Richard Greeman: You know, it was Woodrow Wilson, not Lenin, who came up with the 'self-determination of peoples' idea, but it seems not to have worked out as hoped. Every time an oppressed people becomes a 'nation', that is a state with borders, taxes, police and army, they turn around and start oppressing a minority or weak group WITHIN the new borders. The paradox of Israeli Jews oppressing Palestinians is only the most glaring example of this general observation. But we have the
Vietnamese, the Algerians, the Nigerians, and all the other newly 'liberated' governments oppressing their minorities. And worst of all the imperialist US/GB coalition invading Irak and Afghanistan in the name of 'self-determination'!

So instead of national rights - so hard to define - I am for human rights, as defined by the UN Universal Declaration. Respect for human rights includes gender, language, education, health, food, labor organizing and (most recently) water rights.

My rule of thumb as an internationalist:

ALWAYS work in solidarity with women or workers or farmers in struggle in places like Irak - sending aid, publicizing, pressuring our governments, providing safe havens for the persecuted etc. to individuals or organizations like the Iraki Freedom Congress (http://www.ifcongress.com/English/ )

NEVER choose sides in a fight between two nationalist oppressors, for example violent reactionary Islamicist militias VERSUS U.S. occupation forces. The enemies of our enemies are not our friends. 

ECOCLUB.com: From your vast experience with civil society and political movements, and as proponent of (Victor Serge's) an 'Invisible International',  how realistic is it to self-organise without leaders, parties, rigid structures?

Richard Greeman: I think it is the ONLY practical and realistic way to go. Here's my irrefutable argument:

1) AGREED: To be effective against GLOBAL capitalism organization must be INTERNATIONAL (Planetary).

2) OBSERVED: Every attempt to create top-down, hub-and-spokes type international organizations -- be they the 2nd (Socialist), 3rd (Communist), 4th (Trotskyist) and various attempts at 5th internationals -- have failed. All ended in betrayal or demoralizing sectarian fractional splits.

3) CONCLUSION: Time to try something new.
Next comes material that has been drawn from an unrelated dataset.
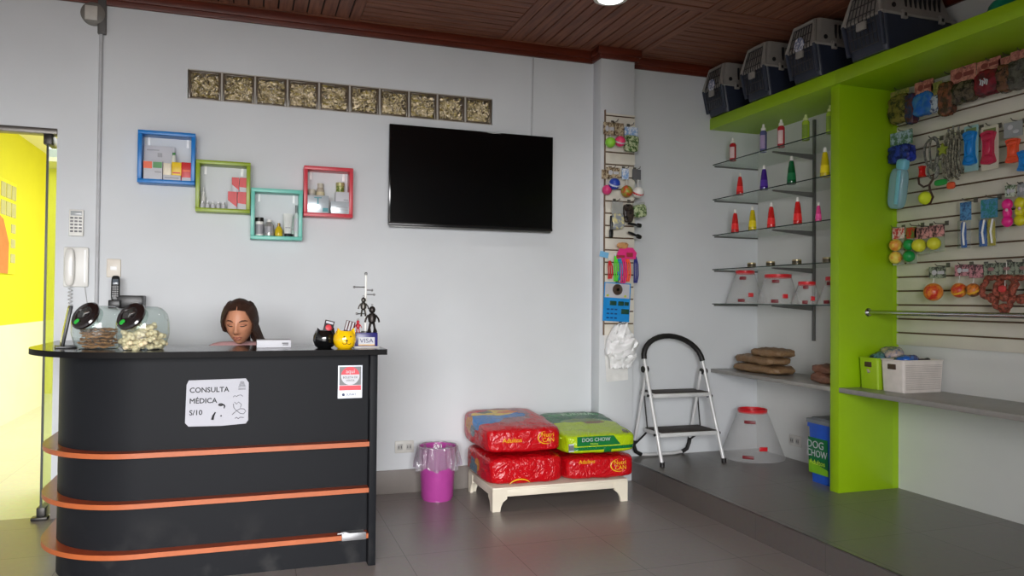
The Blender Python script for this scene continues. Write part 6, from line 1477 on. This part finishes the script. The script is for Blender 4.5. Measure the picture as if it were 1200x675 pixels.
for s in (-1, 1):
    sh = add((hx + s * 0.15, 4.83, 1.132), 0.055, col)
    s2 = add((hx + s * 0.20, 4.835, 1.06), 0.052, sh)
    el = add((hx + s * 0.245, 4.80, 0.83), 0.042, s2)
    w0 = add((hx + s * 0.16, 4.635, 0.765), 0.034, el)
    w1 = add((hx + s * 0.115, 4.575, 0.755), 0.027, w0)
    pm = add((hx + s * 0.098, 4.545, 0.752), (0.036, 0.017), w1)
    pm2 = add((hx + s * 0.086, 4.52, 0.75), (0.04, 0.015), pm)
    for k, (dx, ln) in enumerate(((0.030, 0.062), (0.011, 0.074), (-0.009, 0.07), (-0.028, 0.055))):
        b0 = Vector((hx + s * (0.086 - dx), 4.505, 0.752)); d_ = Vector((-s * 0.35, -0.75, -0.12)).normalized()
        f1 = add(b0, 0.0105, pm2); f2 = add(b0 + d_ * ln * 0.5 + Vector((0, 0, 0.006)), 0.0095, f1); add(b0 + d_ * ln - Vector((0, 0, 0.012)), 0.008, f2)
    t1 = add((hx + s * 0.062, 4.56, 0.75), 0.014, pm); t2 = add((hx + s * 0.04, 4.535, 0.745), 0.0115, t1); add((hx + s * 0.026, 4.505, 0.74), 0.009, t2)
    hp = add((hx + s * 0.095, 4.93, 0.60), (0.095, 0.085), pel)
    kn = add((hx + s * 0.125, 4.62, 0.585), 0.065, hp)
    cf = add((hx + s * 0.125, 4.655, 0.36), 0.058, kn)
    an = add((hx + s * 0.125, 4.69, 0.10), 0.038, cf)
    ft = add((hx + s * 0.13, 4.60, 0.045), (0.042, 0.03), an); add((hx + s * 0.135, 4.535, 0.032), (0.036, 0.022), ft)
body_me = skin_mesh(V, E_)
g = G(); head_geo(g)
for v in g.bm.verts: v.co = HM @ v.co
g.bm.from_mesh(body_me)
bmesh.ops.recalc_face_normals(g.bm, faces=g.bm.faces)
me = bpy.data.meshes.new('person_raw'); g.bm.to_mesh(me); g.bm.free()
o = bpy.data.objects.new('person_raw', me); C.objects.link(o)
rm = o.modifiers.new('r', 'REMESH'); rm.mode = 'VOXEL'; rm.voxel_size = 0.0045; rm.use_smooth_shade = True
sm = o.modifiers.new('sm', 'SMOOTH'); sm.factor = 0.4; sm.iterations = 2
bpy.context.view_layer.update()
fin = bpy.data.meshes.new_from_object(o.evaluated_get(bpy.context.evaluated_depsgraph_get())); bpy.data.objects.remove(o)
bmx = bmesh.new(); bmx.from_mesh(fin)
seen = set(); isl = []
for v in bmx.verts:
    if v.index in seen: continue
    st = [v]; seen.add(v.index); cur = []
    while st:
        w_ = st.pop(); cur.append(w_)
        for e_ in w_.link_edges:
            q_ = e_.other_vert(w_)
            if q_.index not in seen: seen.add(q_.index); st.append(q_)
    isl.append(cur)
isl.sort(key=len)
bmesh.ops.delete(bmx, geom=[v for c_ in isl[:-1] for v in c_], context='VERTS'); bmx.to_mesh(fin); bmx.free()
fin.name = 'person'; fin.materials.clear(); fin.materials.append(SKIN)
fin.polygons.foreach_set('use_smooth', [True] * len(fin.polygons))
per = bpy.data.objects.new('person', fin); C.objects.link(per)
tag(per, 'person with long dark brown hair and pink top sitting behind the counter, looking down', 'person')
def shell(name, verts, edges, m):
    me_ = skin_mesh(verts, edges); me_.name = name; me_.materials.append(m)
    me_.polygons.foreach_set('use_smooth', [True] * len(me_.polygons))
    q = bpy.data.objects.new(name, me_); C.objects.link(q); q.parent = per; return q
# clothing
T = []; TE_ = []
def addt(p, r, par=None):
    T.append((Vector(p), r))
    if par is not None: TE_.append((par, len(T) - 1))
    return len(T) - 1
a0 = addt((hx, 4.985, 0.66), (0.153, 0.118)); a1 = addt((hx, 4.96, 0.80), (0.13, 0.10), a0); a2 = addt((hx, 4.89, 0.99), (0.15, 0.11), a1); a3 = addt((hx, 4.845, 1.125), (0.10, 0.072), a2)
for s in (-1, 1):
    q1 = addt((hx + s * 0.15, 4.83, 1.135), 0.064, a3); q2 = addt((hx + s * 0.203, 4.832, 1.05), 0.063, q1); addt((hx + s * 0.225, 4.815, 0.95), 0.058, q2)
shell('blouse', T, TE_, PINK)
T = []; TE_ = []
b0 = addt((hx, 4.99, 0.63), (0.155, 0.122))
for s in (-1, 1):
    c0 = addt((hx + s * 0.095, 4.93, 0.60), (0.105, 0.095), b0); c1 = addt((hx + s * 0.125, 4.62, 0.585), 0.075, c0); c2 = addt((hx + s * 0.125, 4.655, 0.36), 0.07, c1); addt((hx + s * 0.125, 4.685, 0.14), 0.06, c2)
shell('trousers', T, TE_, JEAN)
for s in (-1, 1):
    obj('shoe', G().pillow((hx + s * 0.132, 4.60, 0.034), (0.095, 0.25, 0.066), 10, 3.0), BLACK, per)
# face details, laid on the modelled face
def face_y(x, z):
    best = None
    for a in range(1, 80):
        th = PI * a / 80
        for b_ in range(-24, 25):
            p = head_pt(th, PI * b_ / 60)
            d_ = (p.x - x) ** 2 + (p.z - z) ** 2
            if best is None or d_ < best[0]: best = (d_, p.y)
    return best[1]
def strip(name, pts, rs, m, lift=0.0):
    g = G().tube([(x, face_y(x, z) - lift, z) for x, z in pts], rs, 8, flat=1.0, m=HM)
    return obj(name, g, m, per)
BROW = mat('brow_brown', (58, 36, 26), 0.6); LIPM = mat('lip_rose', (152, 90, 74), 0.5); LASH = mat('lash_dark', (36, 22, 18), 0.6); LID = mat('eyelid_skin', (150, 96, 74), 0.5)
for s in (-1, 1):
    strip('eyebrow', [(s * 0.014, 0.021), (s * 0.026, 0.0265), (s * 0.040, 0.026), (s * 0.050, 0.020)], [0.0022, 0.0036, 0.0032, 0.0016], BROW, 0.0002)
    e = strip('eyelid', [(s * 0.018, 0.0045), (s * 0.026, 0.0075), (s * 0.035, 0.0075), (s * 0.044, 0.004)], [0.0025, 0.0045, 0.0045, 0.0025], LID, -0.002)
    strip('eyelashes', [(s * 0.017, 0.0), (s * 0.025, -0.0015), (s * 0.036, -0.0015), (s * 0.047, 0.002)], [0.0014, 0.0026, 0.0028, 0.0016], LASH, 0.001)
strip('lip', [(-0.022, -0.063), (-0.010, -0.0575), (0.0, -0.0585), (0.010, -0.0575), (0.022, -0.063)], [0.0012, 0.0036, 0.0036, 0.0036, 0.0012], LIPM, -0.0012)
strip('lip', [(-0.021, -0.0645), (-0.010, -0.0695), (0.0, -0.071), (0.010, -0.0695), (0.021, -0.0645)], [0.0012, 0.0042, 0.0048, 0.0042, 0.0012], LIPM, -0.0015)
strip('mouth_line', [(-0.022, -0.0635), (0.0, -0.0645), (0.022, -0.0635)], [0.0008, 0.0013, 0.0008], mat('mouth_dark', (80, 34, 32), 0.5), 0.0022)
for s in (-1, 1): strip('nostril', [(s * 0.005, -0.0375), (s * 0.010, -0.0365)], [0.0018, 0.0014], mat('mouth_dark', (80, 34, 32), 0.5), 0.0004)
# hair: locks that start at the parting, follow the skull and fall
hg = G()
def scalp(th, ph, k=1.0):
    p = head_pt(th, ph); q = Vector((p.x * (0.072 * 1.10) / 0.072, p.y, p.z)); 
    if p.y < 0: q.y = -0.094 * math.sin(th) * math.cos(ph)
    return q * k
# under-cap: a hairline that runs from the brow corners over the ears to the nape
nth, nph = 22, 72; rows = []
def hairline(side):
    tb = ((0.0, 0.205), (0.3, 0.225), (0.6, 0.262), (0.85, 0.31), (1.1, 0.40), (1.3, 0.52), (1.6, 0.60), (3.2, 0.66))
    for (a0, v0), (a1, v1) in zip(tb, tb[1:]):
        if side <= a1: return (v0 + (v1 - v0) * (side - a0) / (a1 - a0)) * PI
    return 0.66 * PI
for a in range(nth + 1):
    row = []
    for b_ in range(nph):
        ph = 2 * PI * b_ / nph
        side = abs(((ph + PI) % (2 * PI)) - PI)
        row.append(hg.bm.verts.new(scalp(0.02 + (hairline(side) - 0.02) * a / nth, ph, 1.075 - 0.03 * (a / nth) ** 4)))
    rows.append(row)
for a in range(nth):
    for b_ in range(nph): hg.bm.faces.new((rows[a][b_], rows[a][(b_ + 1) % nph], rows[a + 1][(b_ + 1) % nph], rows[a + 1][b_]))
r2 = random.Random(5)
for side in (-1, 1):
    for k in range(46):
        f = k / 45.0
        # starting points run along the centre parting from the hairline to the crown
        yp = -0.070 + 0.155 * f
        zp = 0.112 * math.sqrt(max(0.05, 1 - (yp / 0.094) ** 2)) if abs(yp) < 0.094 else 0.02
        p0 = Vector((0.002 * side, yp * 0.98, zp * 1.06))
        ph_end = side * (math.radians(62) + math.radians(112) * f)
        pts = [p0]
        for q in range(1, 8):
            u = q / 7.0
            ph = ph_end * (0.45 + 0.55 * u) if f < 0.6 else ph_end
            ph = ph_end * min(1.0, 0.55 + 0.6 * u)
            th = (0.16 + 0.08 * (1 - f)) * PI + (0.50 - 0.16) * PI * u
            pts.append(scalp(th, ph, 1.10 + 0.03 * math.sin(u * PI) + r2.uniform(-0.006, 0.006)))
        e = pts[-1]
        # the person's left side (viewer's right) falls long in front of the shoulder, the other side lies behind
        L = 0.125 + 0.03 * r2.random() if side > 0 else 0.02 + 0.02 * r2.random() + 0.13 * f
        for q in range(1, 6):
            u = q / 5.0
            if side > 0: d_ = Vector((0.034 * u + 0.022 * u * (1 - f), 0.012 * u - 0.009 * (1 - f) * u, -L * u))
            else: d_ = Vector((0.02 * u, 0.075 * u, -L * u))
            pts.append(e + d_ + Vector((r2.uniform(-.002, .002), r2.uniform(-.002, .002), 0)))
        rs = [0.004] + [0.0085 + 0.002 * r2.random() for _ in range(len(pts) - 2)] + [0.002]
        hg.tube(pts, rs, 6, flat=0.7)
for v in hg.bm.verts: v.co = HM @ v.co
obj('hair', hg, HAIRM, per, ang=70)
# stool under the person
t = thing('office_stool', 'dark office stool under the person behind the counter', 'stool', (hx, 5.0, 0))
obj('seat', G().lathe([(0, 0.40), (0.17, 0.40), (0.19, 0.42), (0.19, 0.46), (0.17, 0.482), (0, 0.485)], n=32), BLACK, t)
obj('column', G().cyl((0, 0, 0.05), (0, 0, 0.41), 0.025, n=16), STEEL, t)
for q in range(5):
    a = 2 * PI * q / 5 + 0.3
    l = obj('leg', G().tube([(0, 0, 0.08), (0.22 * math.cos(a), 0.22 * math.sin(a), 0.05)], [0.02, 0.014], 8), BLACK, t)
    obj('caster', G().cyl((0.23 * math.cos(a) - 0.012, 0.23 * math.sin(a), 0.025), (0.23 * math.cos(a) + 0.012, 0.23 * math.sin(a), 0.025), 0.025, n=14), BLACK, l)
# ------------------------------------------------------------------ light and camera
w = bpy.data.worlds.new('daylight'); bpy.context.scene.world = w; w.use_nodes = True
bg = w.node_tree.nodes['Background']; bg.inputs['Color'].default_value = (0.78, 0.89, 1.0, 1); bg.inputs['Strength'].default_value = 1.6
def area(name, loc, rot, sx, sy, power, col=(1, 1, 1)):
    l = bpy.data.lights.new(name, 'AREA'); l.shape = 'RECTANGLE'; l.size = sx; l.size_y = sy; l.energy = power; l.color = col
    o = bpy.data.objects.new(name, l); C.objects.link(o); o.location = loc; o.rotation_euler = rot; return o
# unseen area lamp standing in for street daylight, placed to grade the back wall
area('street_daylight', (0.15, -7.5, 3.9), (PI / 2, 0, 0), 11.7, 5.2, 5400, (1.0, 0.99, 0.985))
# unseen area lamp added to brighten the hall from an invented roof opening
area('hall_fill_light', (1.2, 9.6, 3.5), (0, 0, 0), 3.6, 5.0, 250, (1.0, 0.98, 0.92))
# glow of the downlight
l = bpy.data.lights.new('downlight_lamp', 'SPOT'); l.energy = 18; l.spot_size = math.radians(120); l.spot_blend = 0.6; l.shadow_soft_size = 0.08; l.color = (1, 0.98, 0.94)
o = bpy.data.objects.new('downlight_lamp', l); C.objects.link(o); o.location = (2.27, 4.61, CZ - 0.03)
cam = bpy.data.cameras.new('camera'); co = bpy.data.objects.new('camera', cam); C.objects.link(co)
cam.sensor_width = 36; cam.lens = 894.3 / 1200 * 36; cam.clip_start = 0.05
yaw, pit, rol = math.radians(19.007), math.radians(0.9406), math.radians(-0.5288)
f = Vector((math.sin(yaw) * math.cos(pit), math.cos(yaw) * math.cos(pit), math.sin(pit))); r = Vector((math.cos(yaw), -math.sin(yaw), 0)); u = r.cross(f)
r2_ = r * math.cos(rol) - u * math.sin(rol); u2_ = r * math.sin(rol) + u * math.cos(rol)
M = Matrix((r2_, u2_, -f)).transposed().to_4x4(); M.translation = (0, 0, 1.45)
co.matrix_world = M
sc = bpy.context.scene; sc.camera = co
sc.view_settings.view_transform = 'Standard'; sc.view_settings.look = 'None'; sc.view_settings.gamma = 1; sc.view_settings.use_curve_mapping = False
sc.view_settings.exposure = 0.0
sc.cycles.transparent_max_bounces = 24
sc.cycles.use_denoising = True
I can't give a 'blueprint,' but I can OBSERVE that ever since 1994 when the Zapatistas rose up against neo-liberal globalization (NAFTA) in 1993, a vast planet-wide movement has begun to emerge. World-wide protests generated by this network prevented the Mexican Army from wiping out the Zapatistas, and since then the planetary movement has grown from one (relatively successful) self-organized struggle to another, each foreshadowing enormous future potential.
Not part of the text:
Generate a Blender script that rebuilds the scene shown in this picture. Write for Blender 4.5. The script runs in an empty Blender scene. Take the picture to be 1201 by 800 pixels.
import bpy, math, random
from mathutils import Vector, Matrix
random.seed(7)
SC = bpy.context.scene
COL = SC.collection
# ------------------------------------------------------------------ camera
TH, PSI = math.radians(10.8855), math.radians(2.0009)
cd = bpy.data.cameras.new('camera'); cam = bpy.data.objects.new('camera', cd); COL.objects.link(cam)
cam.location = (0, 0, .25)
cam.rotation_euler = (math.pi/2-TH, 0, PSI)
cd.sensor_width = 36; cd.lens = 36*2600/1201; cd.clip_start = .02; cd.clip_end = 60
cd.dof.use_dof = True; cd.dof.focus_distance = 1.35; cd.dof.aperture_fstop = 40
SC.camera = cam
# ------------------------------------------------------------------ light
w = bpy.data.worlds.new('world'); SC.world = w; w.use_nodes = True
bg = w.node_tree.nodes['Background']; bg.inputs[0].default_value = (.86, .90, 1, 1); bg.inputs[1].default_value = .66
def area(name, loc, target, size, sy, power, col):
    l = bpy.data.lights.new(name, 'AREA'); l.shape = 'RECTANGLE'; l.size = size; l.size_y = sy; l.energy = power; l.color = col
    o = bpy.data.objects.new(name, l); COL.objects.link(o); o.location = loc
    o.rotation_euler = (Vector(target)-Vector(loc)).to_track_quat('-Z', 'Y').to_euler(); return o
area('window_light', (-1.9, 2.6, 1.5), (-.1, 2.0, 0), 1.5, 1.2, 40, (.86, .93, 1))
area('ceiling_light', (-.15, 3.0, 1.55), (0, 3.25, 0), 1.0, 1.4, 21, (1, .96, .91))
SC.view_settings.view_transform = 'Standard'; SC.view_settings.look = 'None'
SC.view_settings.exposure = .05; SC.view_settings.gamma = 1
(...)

Some examples: In 1997, union dockers in Liverpool, England were locked out by the bosses, a global boycott in solidarity with the Liverpool dockers turned away ships carrying 'scab' (non-union) goods in California and Japan. Imagine the potential of a global boycott of BP in 2010!!
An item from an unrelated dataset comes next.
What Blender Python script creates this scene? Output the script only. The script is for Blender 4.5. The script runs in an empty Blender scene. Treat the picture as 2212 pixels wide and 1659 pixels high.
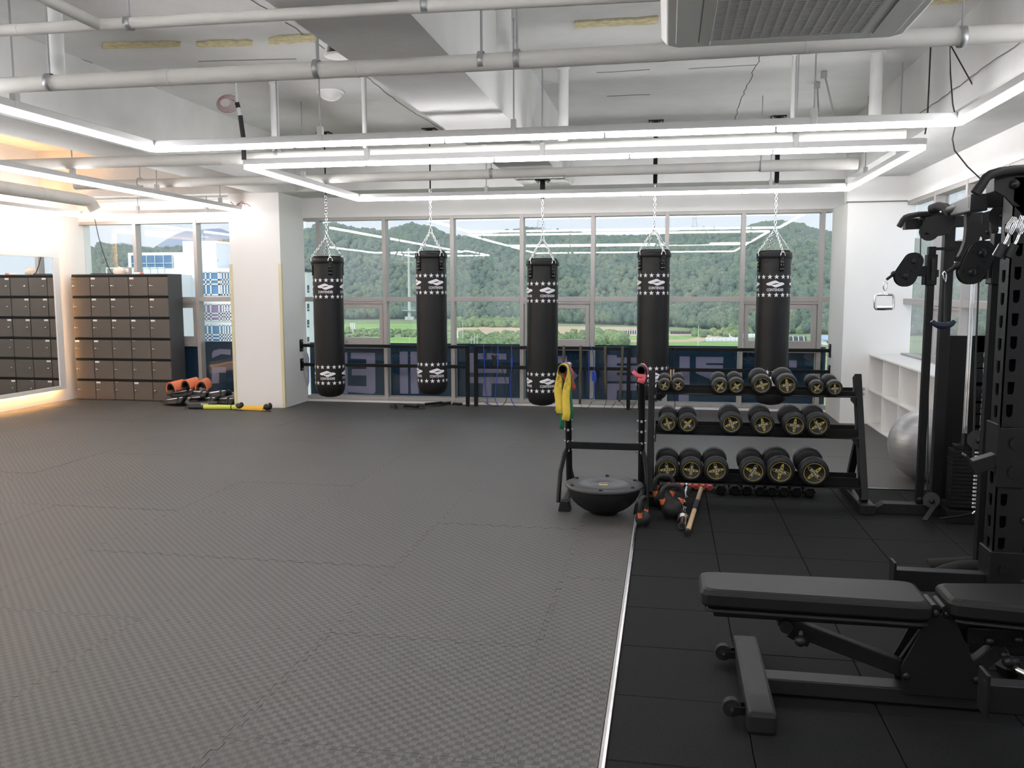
import bpy, math, random
import numpy as np
from mathutils import Vector as V, Matrix, Euler
random.seed(7)
PI = math.pi
S = bpy.context.scene
COL = S.collection

# ---------------------------------------------------------------- camera
FPX, YAW, PITCH, ROLL, CAMH = 1863.6, 0.1778, 0.1093, -0.00209, 1.6
def _axes():
    cy, sy, cp, sp = math.cos(YAW), math.sin(YAW), math.cos(PITCH), math.sin(PITCH)
    f = V((-sy*cp, cy*cp, -sp)); r = V((cy, sy, 0)); u = r.cross(f)
    cr, sr = math.cos(ROLL), math.sin(ROLL)
    return r*cr+u*sr, u*cr-r*sr, f
RT, UP, FW = _axes()
CAMP = V((0, 0, CAMH))
cam = bpy.data.cameras.new('camera')
cam.sensor_width = 36; cam.sensor_fit = 'HORIZONTAL'; cam.lens = FPX/2212*36
cam.clip_start = 0.05; cam.clip_end = 6000
camo = bpy.data.objects.new('camera', cam); COL.objects.link(camo)
camo.matrix_world = Matrix(((RT.x, UP.x, -FW.x, 0), (RT.y, UP.y, -FW.y, 0), (RT.z, UP.z, -FW.z, CAMH), (0, 0, 0, 1)))
S.camera = camo

# ---------------------------------------------------------------- view, sky
S.view_settings.view_transform = 'Standard'
S.view_settings.look = 'None'
S.view_settings.gamma = 1
S.view_settings.use_curve_mapping = False
S.view_settings.exposure = 0.35
LED_STRENGTH = 25.0
SKY_STRENGTH = 1.0
WARM_STRENGTH = 90.0
HAZE = 0.00040
w = bpy.data.worlds.new('overcast_sky'); S.world = w; w.use_nodes = True
nt = w.node_tree; bg = nt.nodes['Background']
tc = nt.nodes.new('ShaderNodeTexCoord'); sx = nt.nodes.new('ShaderNodeSeparateXYZ'); cr = nt.nodes.new('ShaderNodeValToRGB')
nt.links.new(tc.outputs['Generated'], sx.inputs[0]); nt.links.new(sx.outputs['Z'], cr.inputs[0]); nt.links.new(cr.outputs[0], bg.inputs[0])
cr.color_ramp.elements[0].position = 0.0; cr.color_ramp.elements[0].color = (0.83, 0.89, 0.97, 1)
cr.color_ramp.elements[1].position = 0.5; cr.color_ramp.elements[1].color = (0.72, 0.84, 1.0, 1)
bg.inputs[1].default_value = SKY_STRENGTH

sun = bpy.data.lights.new('sun', 'SUN'); sun.energy = 1.9; sun.angle = 0.35; sun.color = (1, .96, .90)
suno = bpy.data.objects.new('sun', sun); COL.objects.link(suno)
suno.rotation_euler = V((0.50, 0.66, -0.62)).to_track_quat('-Z', 'Y').to_euler()     # high behind the building: lights the valley, enters no window

# turn a measured direction into a real point at a chosen depth / height / side
def ray(px, py):
    return RT*((px-1106)/FPX) + UP*(-(py-829.5)/FPX) + FW
def Fz(px, py, z=0.0):
    d = ray(px, py); return CAMP + d*((z-CAMH)/d.z)
def Fy(px, py, y):
    d = ray(px, py); return CAMP + d*(y/d.y)
def Fx(px, py, x):
    d = ray(px, py); return CAMP + d*(x/d.x)

# ---------------------------------------------------------------- materials
MAT = {}
def mat(name, col, rough=0.5, metal=0.0, noise=None, bump=None, spec=None, coat=None):
    """noise=(scale, amount) colour mottling; bump=(scale, strength, distance)"""
    m = bpy.data.materials.new(name); m.use_nodes = True
    nt = m.node_tree; b = nt.nodes['Principled BSDF']
    c = tuple(col)+(1,) if len(col) == 3 else col
    b.inputs['Base Color'].default_value = c
    b.inputs['Roughness'].default_value = rough; b.inputs['Metallic'].default_value = metal
    if spec is not None: b.inputs['Specular IOR Level'].default_value = spec
    if coat: b.inputs['Coat Weight'].default_value = coat
    if noise or bump:
        t = nt.nodes.new('ShaderNodeTexCoord')
    if noise:
        n = nt.nodes.new('ShaderNodeTexNoise'); n.inputs['Scale'].default_value = noise[0]; n.inputs['Detail'].default_value = 6
        r = nt.nodes.new('ShaderNodeMapRange'); r.inputs['From Min'].default_value = 0.3; r.inputs['From Max'].default_value = 0.7
        r.inputs['To Min'].default_value = 1-noise[1]; r.inputs['To Max'].default_value = 1+noise[1]
        mx = nt.nodes.new('ShaderNodeMix'); mx.data_type = 'RGBA'; mx.blend_type = 'MULTIPLY'; mx.inputs['Factor'].default_value = 1
        mx.inputs['A'].default_value = c
        nt.links.new(t.outputs['Object'], n.inputs['Vector']); nt.links.new(n.outputs[0], r.inputs[0]); nt.links.new(r.outputs[0], mx.inputs['B'])
        nt.links.new(mx.outputs['Result'], b.inputs['Base Color'])
    if bump:
        n = nt.nodes.new('ShaderNodeTexNoise'); n.inputs['Scale'].default_value = bump[0]; n.inputs['Detail'].default_value = 4
        bp = nt.nodes.new('ShaderNodeBump'); bp.inputs['Strength'].default_value = bump[1]; bp.inputs['Distance'].default_value = bump[2]
        nt.links.new(t.outputs['Object'], n.inputs['Vector']); nt.links.new(n.outputs[0], bp.inputs['Height']); nt.links.new(bp.outputs[0], b.inputs['Normal'])
    MAT[name] = m; return m
def emit(name, col, strength):
    m = bpy.data.materials.new(name); m.use_nodes = True; nt = m.node_tree
    nt.nodes.remove(nt.nodes['Principled BSDF']); e = nt.nodes.new('ShaderNodeEmission')
    e.inputs[0].default_value = tuple(col)+(1,); e.inputs[1].default_value = strength
    nt.links.new(e.outputs[0], nt.nodes['Material Output'].inputs[0]); MAT[name] = m; return m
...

Similarly, in 2003 there was a planetary demonstration in fifty-plus countries against Bush's planned attack on Irak. The NY Times headlined: 'A New Superpower Is Born: Global Opinion'. Shades of France in 1789.

And then we have the examples of the highly effective mass protests against neo-liberal globalization at Seattle, Cancùn and so on, organized via Internet. This is a tactic that enables the Billions to mobilize against the Billionaires on equal footing.

Finally, look at the growth of the World Social Forums, and the planetary organizations like Via Campesino that grew up around them. Here we have an 'actually existing' 5th International that brings together hundreds of millions of politically conscious activists all around the globe.

What pseudo-Leninist 'Internationale' dreamed up in a seedy office in NY or Paris could possibly match that achievement?

Best of all, this global network called the 'movement of movements' is nearly indestructible. No Central Committee to be arrested, or taken over by opportunists, or to split and murder each other, or to attach itself to one Great Power or another in the name of the lesser of two evils!  Indeed, our emerging planetary movement, which appears chaotic only through the narrow perspective of the State-like top-down vision, is constantly correcting its course as various attempts or ideas succeed and fail in practice. So this collective wisdom à la Wikipedia turns out to be a more reliable compass for steering the world-wide movement than any imaginable Steering Committee.

The role of us Ecosocialists within this vast Invisible International is to keep insisting that time is running short for the planet, that you cannot separate the economic and ecological crises, that capitalism is the cause of both problems, and that any solutions must be planetary.

ECOCLUB.com: And finally, how optimistic are you about the current and future role of the Internet? Are you optimistic that it will remain devolved and more or less accessible to all, hosting, among other things, a "highly organized chaos of organizations, websites, networks" working for change, or will it gradually deteriorate into corporately-owned and state-monitored/censored hyper-Internets, due to commercial pressures and 'security' considerations?

Richard Greeman: Both tendencies exist. Our fight right now in the US is against Google and Verizon, who want to end the era of equal access (called 'net neutrality') and give an advantage to rich corporations over individuals and small groups like your's. But both tendencies will continue to exist until a) the billionnaires destroy the world or b) the billions, connected through Internet rise up and create a planetary society of equals.